Wednesday, May 10, 2006

Zamba (Copy)

Early in Ralph Helfer’s career, a Hollywood studio approached him to offer work as a stuntman. “Sure,” was his automatic reply before they explained the dangerous stunt, “We want you to pretend you are a lion tamer and work a male lion on a pedestal.”

Prior to this proposition, Ralph established himself as a fearless stuntman by handling rattlesnakes and scorpions in earlier productions. Well sort of, he just happens to be the only soul left standing in a room full of unpredictable creatures when a director hollers, “Action!”

The day of the shoot, Ralph meets the trainer. A rough man described as a “Bullderm” chewing, western type: completely messy, uncouth, and unethical with animals. A man preferring to use fear and sheer brute strength to control animals like his lion, Rex.

With a squirt of juice on the ground the trainer asks, “When do these people pay us?”

Ralph, shakes his head uncertain, and then inquires about the lion’s mood. The handler cocks back and says, “Well, okay, I guess.”

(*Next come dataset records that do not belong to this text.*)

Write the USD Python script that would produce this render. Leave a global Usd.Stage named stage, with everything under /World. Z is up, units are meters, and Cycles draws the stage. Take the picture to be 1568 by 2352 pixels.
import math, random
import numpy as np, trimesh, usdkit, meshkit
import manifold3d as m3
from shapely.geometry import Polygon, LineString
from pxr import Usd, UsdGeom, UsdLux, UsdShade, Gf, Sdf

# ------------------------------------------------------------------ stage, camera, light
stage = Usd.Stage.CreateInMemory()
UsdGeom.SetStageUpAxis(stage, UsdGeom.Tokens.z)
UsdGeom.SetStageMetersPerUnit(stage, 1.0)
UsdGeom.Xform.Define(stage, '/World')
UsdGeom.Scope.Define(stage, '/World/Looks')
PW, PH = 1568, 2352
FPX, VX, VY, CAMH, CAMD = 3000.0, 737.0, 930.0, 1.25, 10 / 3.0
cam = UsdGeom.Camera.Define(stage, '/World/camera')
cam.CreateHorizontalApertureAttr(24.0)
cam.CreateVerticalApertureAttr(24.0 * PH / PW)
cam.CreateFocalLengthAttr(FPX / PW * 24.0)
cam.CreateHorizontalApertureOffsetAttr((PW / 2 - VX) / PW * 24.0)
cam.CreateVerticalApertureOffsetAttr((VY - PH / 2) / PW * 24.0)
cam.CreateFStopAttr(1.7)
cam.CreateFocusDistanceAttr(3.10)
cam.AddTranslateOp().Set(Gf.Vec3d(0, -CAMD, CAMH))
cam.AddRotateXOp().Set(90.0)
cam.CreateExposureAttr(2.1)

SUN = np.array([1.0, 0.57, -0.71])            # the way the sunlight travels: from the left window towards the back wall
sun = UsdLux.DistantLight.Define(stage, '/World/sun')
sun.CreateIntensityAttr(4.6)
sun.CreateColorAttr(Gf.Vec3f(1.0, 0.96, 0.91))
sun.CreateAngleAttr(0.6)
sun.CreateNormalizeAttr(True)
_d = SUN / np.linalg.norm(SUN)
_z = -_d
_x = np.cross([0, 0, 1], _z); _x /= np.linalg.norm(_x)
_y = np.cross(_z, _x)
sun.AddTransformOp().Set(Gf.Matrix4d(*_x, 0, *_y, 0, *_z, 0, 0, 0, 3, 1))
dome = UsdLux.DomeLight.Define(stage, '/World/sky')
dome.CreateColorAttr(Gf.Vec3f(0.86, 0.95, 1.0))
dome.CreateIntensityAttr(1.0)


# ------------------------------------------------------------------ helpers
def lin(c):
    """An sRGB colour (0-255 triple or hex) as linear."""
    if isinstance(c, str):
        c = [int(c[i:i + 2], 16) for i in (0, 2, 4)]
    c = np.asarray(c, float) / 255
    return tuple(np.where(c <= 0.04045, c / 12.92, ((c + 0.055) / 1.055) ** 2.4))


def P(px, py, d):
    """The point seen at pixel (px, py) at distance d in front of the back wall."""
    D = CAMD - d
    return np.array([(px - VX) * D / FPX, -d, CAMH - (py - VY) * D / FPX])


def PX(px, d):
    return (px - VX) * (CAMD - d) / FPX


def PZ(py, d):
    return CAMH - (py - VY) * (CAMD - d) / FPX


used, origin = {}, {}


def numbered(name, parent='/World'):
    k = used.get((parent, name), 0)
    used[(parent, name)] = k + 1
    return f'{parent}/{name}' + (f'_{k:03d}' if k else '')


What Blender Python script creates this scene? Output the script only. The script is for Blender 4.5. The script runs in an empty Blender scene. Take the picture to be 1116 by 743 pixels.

The instructions seem easy enough: get Rex to jump on a pedestal, cuff his paw, and snarl at you. (Piece of cake!) The handler then gives Ralph all the hand signals needed and lets him memorize the movements, but without Rex.

Fresh from wardrobe, Ralph ridiculously sports a blue and gold epaulet costume and long leather whip. He then takes his mark, which feels a little too close to the pedestal, and the director bellows, “Action!” With the gate open, Rex saunters into the cage, barely acknowledging Ralph and sits on his haunches.

Ralph has to snap the whip to rouse him, and then proceeds to do hand signals. Rex reluctantly “acts” the scene through and the director hollers, “Cut!”

“That was great, son. Let’s do it again.”

The next take, sends Ralph to the emergency room, unconscious and broken. From that horrible encounter, Ralph vows to learn a better way to treat animals, using respect and love. He coins his new technique “affection training” and smothers his animals with praises when they do well.

He gets another chance when Zamba, a lion cub abandoned near the Zambezi River, enters his life. You will laugh and cry reading, Zamba: the True Story of the Greatest Lion That Ever Lived by Ralph Helfer. It is full of narrow escapes and surprises, as Ralph evolves into the “Lion Whisperer.”